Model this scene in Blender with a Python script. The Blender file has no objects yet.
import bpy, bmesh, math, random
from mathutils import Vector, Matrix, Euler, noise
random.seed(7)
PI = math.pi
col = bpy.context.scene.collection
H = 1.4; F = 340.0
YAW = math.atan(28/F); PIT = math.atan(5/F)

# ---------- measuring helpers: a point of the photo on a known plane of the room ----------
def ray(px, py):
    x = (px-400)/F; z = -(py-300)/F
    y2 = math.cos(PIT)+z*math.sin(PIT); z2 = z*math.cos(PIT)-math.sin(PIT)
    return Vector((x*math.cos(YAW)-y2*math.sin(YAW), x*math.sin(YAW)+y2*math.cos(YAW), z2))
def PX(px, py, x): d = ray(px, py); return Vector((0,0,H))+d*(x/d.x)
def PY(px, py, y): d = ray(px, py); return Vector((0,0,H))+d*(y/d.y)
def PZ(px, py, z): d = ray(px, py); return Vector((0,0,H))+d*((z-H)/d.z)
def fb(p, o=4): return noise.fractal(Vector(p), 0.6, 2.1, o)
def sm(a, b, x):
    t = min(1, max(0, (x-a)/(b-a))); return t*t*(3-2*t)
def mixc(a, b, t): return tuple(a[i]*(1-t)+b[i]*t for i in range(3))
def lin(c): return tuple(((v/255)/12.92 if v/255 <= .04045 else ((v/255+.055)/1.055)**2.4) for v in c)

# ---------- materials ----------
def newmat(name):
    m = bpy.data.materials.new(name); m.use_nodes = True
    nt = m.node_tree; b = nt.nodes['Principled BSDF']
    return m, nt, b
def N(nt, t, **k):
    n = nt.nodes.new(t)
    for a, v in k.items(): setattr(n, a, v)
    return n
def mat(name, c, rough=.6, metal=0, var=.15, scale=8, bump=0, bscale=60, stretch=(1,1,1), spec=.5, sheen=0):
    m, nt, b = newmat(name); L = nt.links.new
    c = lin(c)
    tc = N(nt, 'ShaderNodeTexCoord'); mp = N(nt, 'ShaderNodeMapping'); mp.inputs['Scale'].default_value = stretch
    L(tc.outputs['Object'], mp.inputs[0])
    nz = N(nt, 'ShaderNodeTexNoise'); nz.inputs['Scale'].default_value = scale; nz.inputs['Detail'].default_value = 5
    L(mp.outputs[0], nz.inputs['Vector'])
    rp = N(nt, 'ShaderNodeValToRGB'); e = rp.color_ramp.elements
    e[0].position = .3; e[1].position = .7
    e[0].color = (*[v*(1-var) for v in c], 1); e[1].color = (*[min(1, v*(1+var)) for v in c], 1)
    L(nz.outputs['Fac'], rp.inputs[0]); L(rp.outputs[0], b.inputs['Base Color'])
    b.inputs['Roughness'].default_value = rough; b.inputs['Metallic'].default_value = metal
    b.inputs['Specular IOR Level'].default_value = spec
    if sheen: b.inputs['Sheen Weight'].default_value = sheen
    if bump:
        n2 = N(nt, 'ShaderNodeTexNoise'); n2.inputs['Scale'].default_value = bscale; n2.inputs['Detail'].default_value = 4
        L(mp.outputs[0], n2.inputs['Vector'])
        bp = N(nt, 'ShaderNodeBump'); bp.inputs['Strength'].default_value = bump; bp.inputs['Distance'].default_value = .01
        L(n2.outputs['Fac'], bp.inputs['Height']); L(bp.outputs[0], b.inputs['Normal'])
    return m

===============

Write down every line of the data exactly as it appears above.

# Finished exercise
Model this scene in Blender with a Python script. The Blender file has no objects yet.
import bpy, bmesh, math, random
from mathutils import Vector, Matrix, Euler, noise
random.seed(7)
PI = math.pi
col = bpy.context.scene.collection
H = 1.4; F = 340.0
YAW = math.atan(28/F); PIT = math.atan(5/F)

# ---------- measuring helpers: a point of the photo on a known plane of the room ----------
def ray(px, py):
    x = (px-400)/F; z = -(py-300)/F
    y2 = math.cos(PIT)+z*math.sin(PIT); z2 = z*math.cos(PIT)-math.sin(PIT)
    return Vector((x*math.cos(YAW)-y2*math.sin(YAW), x*math.sin(YAW)+y2*math.cos(YAW), z2))
def PX(px, py, x): d = ray(px, py); return Vector((0,0,H))+d*(x/d.x)
def PY(px, py, y): d = ray(px, py); return Vector((0,0,H))+d*(y/d.y)
def PZ(px, py, z): d = ray(px, py); return Vector((0,0,H))+d*((z-H)/d.z)
def fb(p, o=4): return noise.fractal(Vector(p), 0.6, 2.1, o)
def sm(a, b, x):
    t = min(1, max(0, (x-a)/(b-a))); return t*t*(3-2*t)
def mixc(a, b, t): return tuple(a[i]*(1-t)+b[i]*t for i in range(3))
def lin(c): return tuple(((v/255)/12.92 if v/255 <= .04045 else ((v/255+.055)/1.055)**2.4) for v in c)

# ---------- materials ----------
def newmat(name):
    m = bpy.data.materials.new(name); m.use_nodes = True
    nt = m.node_tree; b = nt.nodes['Principled BSDF']
    return m, nt, b
def N(nt, t, **k):
    n = nt.nodes.new(t)
    for a, v in k.items(): setattr(n, a, v)
    return n
def mat(name, c, rough=.6, metal=0, var=.15, scale=8, bump=0, bscale=60, stretch=(1,1,1), spec=.5, sheen=0):
    m, nt, b = newmat(name); L = nt.links.new
    c = lin(c)
    tc = N(nt, 'ShaderNodeTexCoord'); mp = N(nt, 'ShaderNodeMapping'); mp.inputs['Scale'].default_value = stretch
    L(tc.outputs['Object'], mp.inputs[0])
    nz = N(nt, 'ShaderNodeTexNoise'); nz.inputs['Scale'].default_value = scale; nz.inputs['Detail'].default_value = 5
    L(mp.outputs[0], nz.inputs['Vector'])
    rp = N(nt, 'ShaderNodeValToRGB'); e = rp.color_ramp.elements
    e[0].position = .3; e[1].position = .7
    e[0].color = (*[v*(1-var) for v in c], 1); e[1].color = (*[min(1, v*(1+var)) for v in c], 1)
    L(nz.outputs['Fac'], rp.inputs[0]); L(rp.outputs[0], b.inputs['Base Color'])
    b.inputs['Roughness'].default_value = rough; b.inputs['Metallic'].default_value = metal
    b.inputs['Specular IOR Level'].default_value = spec
    if sheen: b.inputs['Sheen Weight'].default_value = sheen
    if bump:
        n2 = N(nt, 'ShaderNodeTexNoise'); n2.inputs['Scale'].default_value = bscale; n2.inputs['Detail'].default_value = 4
        L(mp.outputs[0], n2.inputs['Vector'])
        bp = N(nt, 'ShaderNodeBump'); bp.inputs['Strength'].default_value = bump; bp.inputs['Distance'].default_value = .01
        L(n2.outputs['Fac'], bp.inputs['Height']); L(bp.outputs[0], b.inputs['Normal'])
    return m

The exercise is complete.